This past week brought a lot of pain to a lot of people that I love. That in turn, has brought me a lot of pain. A deep physical aching. A longing for them to feel loved and not hated. Because, they truly are some of the best people I know.
I feel many people assume that those of us who follow the teachings and stand by The Church of Jesus Christ of Latter Day Saints do so without thinking of how it will affect those we love. I have so many emotions about this, I felt no other outlet would help. So I hope this will bring another perspective into this difficult circumstance we find ourselves in.
I feel lucky to have an open heart. I love people very quickly and deeply. At times it has brought a lot of pain when that love isn't returned. But regardless, I've found that this gift I have, has lead me to have strong genuine friendships with people from so many different backgrounds and perspectives. And I wouldn't change that, no matter how painful it can become.
I believe in God the Father. I believe that his son is our Savior and Redeemer, Jesus Christ. I believe that they live and want us to be happy and have joy. I believe that they communicate to the Prophet of The Church of Jesus Christ of Latter Day Saints. I believe that they know more than I do. I believe they know better than I do. I believe they are governed by universal, eternal laws, that even they cannot change. I believe they mourn with us when we are in pain. I believe they long to change our circumstances to be what we want, just to make us happy, but in their mercy they abstain. Due to their understanding, they know that what would truly make us happy is perhaps not what we are asking for. So they resist. How difficult that must be. I am not a parent. But I have a lot of students I worry about and care for. I've learned that there is a need for discipline and rules and not giving them everything they want. As I believe we are God's children, if this is difficult for me, why would it be any less difficult for Him?
I believe that Love is not always supportive. So many people are accusing people of my faith to not be Christlike. The Christ I know was perfect and showed a perfect example of how we treat others. Christ did not condone sin. Christ did not pat people on the back and say "Okay. If that's how you feel, go ahead and do that. If that makes you happy then go ahead." However, I believe that he still exemplified perfect love for those he taught. The woman that was brought before him in adultery, how did he treat her? I imagine this women had never known love in her life. Not true love. And to be presented to a man, being surrounded by so many other men ready to stone her to death. What could she have been feeling? She knew she was guilty of what they accused her of, what could she have been expecting?... And in turn what was she met with? A man in his perfect knowledge, being a perfect example of love, asking those accusing her to cast the first stone if they be sinless. Imagine her joy when they turned and walked away. Her shock that someone would accept her in her sin and show her such a kindness. But then what does he say to her? "Go and sin no more." not "Okay, you didn't get stoned so if committing adultery makes you happy go ahead and keep doing that." It was then her choice to do as she would, but what peace that must have brought her to experience someone caring for her and wanting good things for her. This is true Christlike love. Acceptance.

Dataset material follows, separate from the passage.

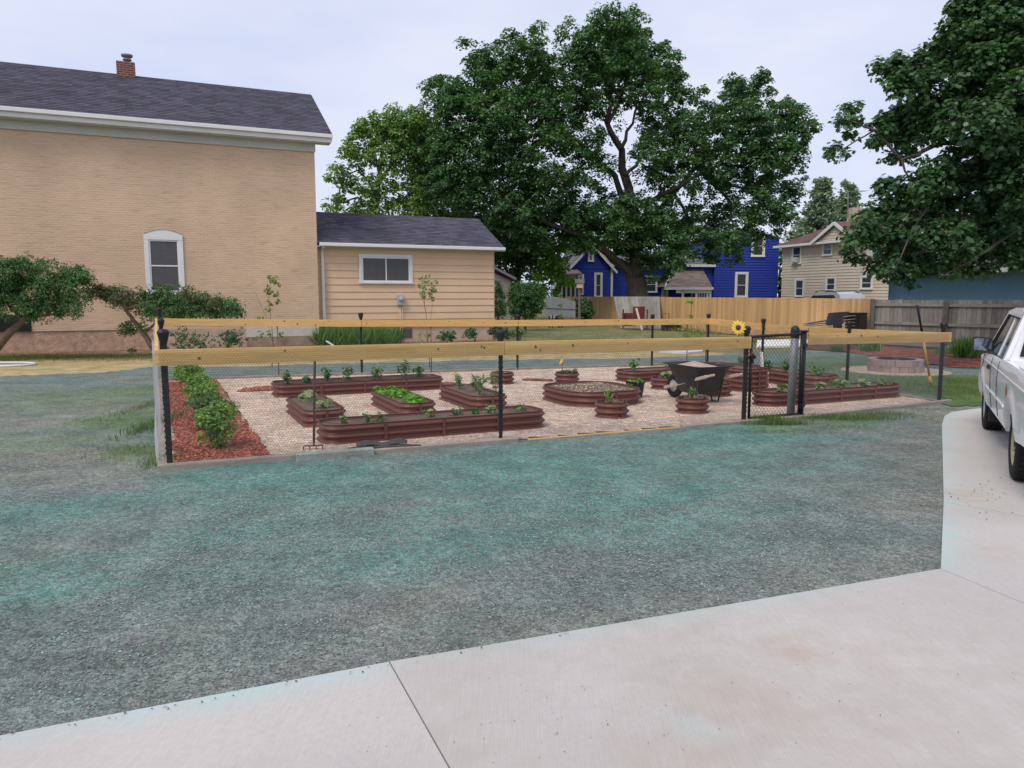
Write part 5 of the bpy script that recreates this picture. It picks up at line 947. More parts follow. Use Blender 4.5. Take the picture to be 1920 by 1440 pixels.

I believe we will one day stand before our God with our Savior at our side and be accountable for what we knew in this life. I believe the "judgement" that so many religions speak of will come from us. Not God. We will be our worst judge and critic. So therefore, if this is what I believe, and this belief is so ingrained in me that it helps me make hard choices and guides me to good experiences, how can I go against what I believe God is asking me to stand up for? If I am to be accountable for the things I was taught and believe in this life, and expect to look them both in the eyes and be asked "Did you live what you believed?" How could I go against what I believe they are telling me to do now?
This is not easy. I do not do this blindly. I trust God and Christ. More than I trust any other living person. So I must continue to trust them even if the world doesn't think I should.
I have had to cause pain to people that I love. I have seen my choices to follow the teachings in this Church bring physical and emotion pain to them. It was not something I did with joy or pride. It was not something I did lightly. It was not something I ever expected to experience. I too felt pain. I too was breaking inside. I have never felt the longing to love and support someone I care about and feel that I am not able to. It hurts. I wish there was a way for me do both. Love God and trust in Him fully and also support those I care about in their choices.
I am trying to do the best I can. Because I truly love having you in my life. I love you. For everything you are. I plan to always love you. But please forgive me that I cannot support everything you do. Please accept me in my beliefs. Even if you do not agree with them. Please allow me my agency to live in the way I feel I must, just as you are living the way you feel you must. You do not have to support me in my beliefs, but accept me as I am and who I am choosing to be. That is all I ask. I still trust you and care about you and want good things for you. I am truly sorry for the pain that this controversy brings. I cry with you. If the day comes that I am proven wrong and it turns out that all I believed in was false, I will ask your forgiveness. Until then, please know I am glad you're in my life and wouldn't have it any other way. Believe me that I am doing my best to love you and my God. A God that I believe loves us more than we can begin to comprehend. A God that has to govern an entire planet of his children and must follow laws for the good of all of them. A God that aches with each one of his children and longs to be their comfort. Yes, a God that loves you. No matter what.